Iklim yang Memanas: Ancaman Nyata, Bukan Propaganda
Badan Meteorologi, Klimatologi, dan Geofisika (BMKG) mencatat bahwa suhu Indonesia telah meningkat ±0,8°C sejak 1981.
Panel Antarpemerintah tentang Perubahan Iklim (IPCC) menempatkan Asia Tenggara dalam zona pemanasan sekitar 0,14–0,20°C per dekade, atau 0,7–1°C selama 50 tahun terakhir.
Pemanasan ini bukan angka abstrak. Ia terasa sehari-hari: musim yang kacau, gelombang panas yang lebih panjang, dan hujan ekstrem yang meningkat 30–40% di banyak wilayah Indonesia.
Bappenas dan BNPB menyebutkan bahwa ±135 juta warga Indonesia kini tinggal di wilayah risiko banjir, longsor, dan bencana hidrometeorologi. Artinya, lebih dari setengah penduduk negeri ini hidup di atas garis bahaya.
Seperti membalik sejarah. Apa yang kita lakukan hari ini, akan dicatat oleh anak cucu kita ke depan. Langkah yang kita pilih sekarang, akan menentukan apakah Indonesia masih layak dihuni dalam 30–50 tahun ke depan.

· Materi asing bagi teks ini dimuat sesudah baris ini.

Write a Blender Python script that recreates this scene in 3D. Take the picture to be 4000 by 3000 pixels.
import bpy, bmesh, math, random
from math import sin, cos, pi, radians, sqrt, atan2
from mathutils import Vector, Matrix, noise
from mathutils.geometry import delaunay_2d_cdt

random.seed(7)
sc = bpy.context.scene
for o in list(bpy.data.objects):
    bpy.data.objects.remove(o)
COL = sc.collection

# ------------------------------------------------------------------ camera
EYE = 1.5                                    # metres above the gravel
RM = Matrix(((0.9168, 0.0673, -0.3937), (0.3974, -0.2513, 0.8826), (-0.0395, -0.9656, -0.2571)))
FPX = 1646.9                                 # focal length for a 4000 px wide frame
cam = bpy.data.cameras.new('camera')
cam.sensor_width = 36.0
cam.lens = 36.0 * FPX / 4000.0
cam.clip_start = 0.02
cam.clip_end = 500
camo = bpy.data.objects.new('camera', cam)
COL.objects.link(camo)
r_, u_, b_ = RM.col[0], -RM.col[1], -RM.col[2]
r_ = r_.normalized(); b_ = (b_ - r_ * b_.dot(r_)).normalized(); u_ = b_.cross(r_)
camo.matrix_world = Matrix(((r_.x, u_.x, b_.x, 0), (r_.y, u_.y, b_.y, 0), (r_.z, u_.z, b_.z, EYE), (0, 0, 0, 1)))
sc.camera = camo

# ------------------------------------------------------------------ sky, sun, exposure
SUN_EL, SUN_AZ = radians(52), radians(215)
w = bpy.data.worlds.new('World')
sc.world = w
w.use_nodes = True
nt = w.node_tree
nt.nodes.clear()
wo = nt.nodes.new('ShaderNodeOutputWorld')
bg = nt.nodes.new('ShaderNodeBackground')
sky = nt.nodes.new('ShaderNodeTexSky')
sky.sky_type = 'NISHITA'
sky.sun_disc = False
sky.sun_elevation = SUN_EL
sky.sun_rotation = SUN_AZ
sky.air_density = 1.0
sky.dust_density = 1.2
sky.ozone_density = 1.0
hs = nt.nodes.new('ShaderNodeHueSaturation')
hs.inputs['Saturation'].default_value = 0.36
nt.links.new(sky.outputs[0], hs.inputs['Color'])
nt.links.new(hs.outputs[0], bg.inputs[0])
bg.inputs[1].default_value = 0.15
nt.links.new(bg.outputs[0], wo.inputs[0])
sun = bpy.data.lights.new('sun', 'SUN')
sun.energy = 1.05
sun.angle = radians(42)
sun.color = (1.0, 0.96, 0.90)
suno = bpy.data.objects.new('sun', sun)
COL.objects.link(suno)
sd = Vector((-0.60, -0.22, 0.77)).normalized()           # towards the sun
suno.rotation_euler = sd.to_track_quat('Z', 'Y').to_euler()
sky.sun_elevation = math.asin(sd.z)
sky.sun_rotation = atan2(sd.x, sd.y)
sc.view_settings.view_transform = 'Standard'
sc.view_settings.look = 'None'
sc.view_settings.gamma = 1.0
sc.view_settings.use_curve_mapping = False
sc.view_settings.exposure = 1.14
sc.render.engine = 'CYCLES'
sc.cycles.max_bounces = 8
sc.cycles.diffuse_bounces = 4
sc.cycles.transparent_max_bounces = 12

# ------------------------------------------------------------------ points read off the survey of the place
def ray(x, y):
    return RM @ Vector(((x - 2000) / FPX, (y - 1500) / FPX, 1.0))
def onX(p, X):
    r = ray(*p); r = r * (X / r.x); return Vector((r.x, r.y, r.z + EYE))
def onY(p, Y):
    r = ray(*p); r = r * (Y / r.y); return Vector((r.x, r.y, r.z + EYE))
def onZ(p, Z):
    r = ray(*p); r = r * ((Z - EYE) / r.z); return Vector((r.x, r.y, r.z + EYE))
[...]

Dalam dunia yang kian panas, kita tidak bisa lagi berpura-pura bahwa ini hanya siklus alam.
Rentetan bencana yang sama, dari waktu ke waktu, adalah bukti konkret. Apakah harus berdebat lagi soal sebab musababnya? Hukum bisa direkayasa, tapi alam tak pernah bohong.
Deforestasi: Luka Menganga yang Tak Pernah Sembuh
Data dari KLHK dan Global Forest Watch (GFW) menunjukkan, antara tahun 1990 hingga 2015, Indonesia kehilangan 23,7 juta hektare hutan primer dan sekunder.
Tahun 2011 menjadi titik terburuk, dengan hilangnya 918.678 hektare hutan dalam satu tahun. Pada 2015, kebakaran besar melalap sekitar 2,6 juta hektare, meninggalkan kabut asap yang menjangkiti seluruh kawasan Asia Tenggara.
Memang pada 2016–2021, angka deforestasi menurun. Namun tetap berada pada kisaran 300.000–480.000 hektare per tahun.
Dan sejak 2022 varian datanya kembali naik akibat ekspansi tambang nikel, perkebunan monokultur, dan megaproyek infrastruktur.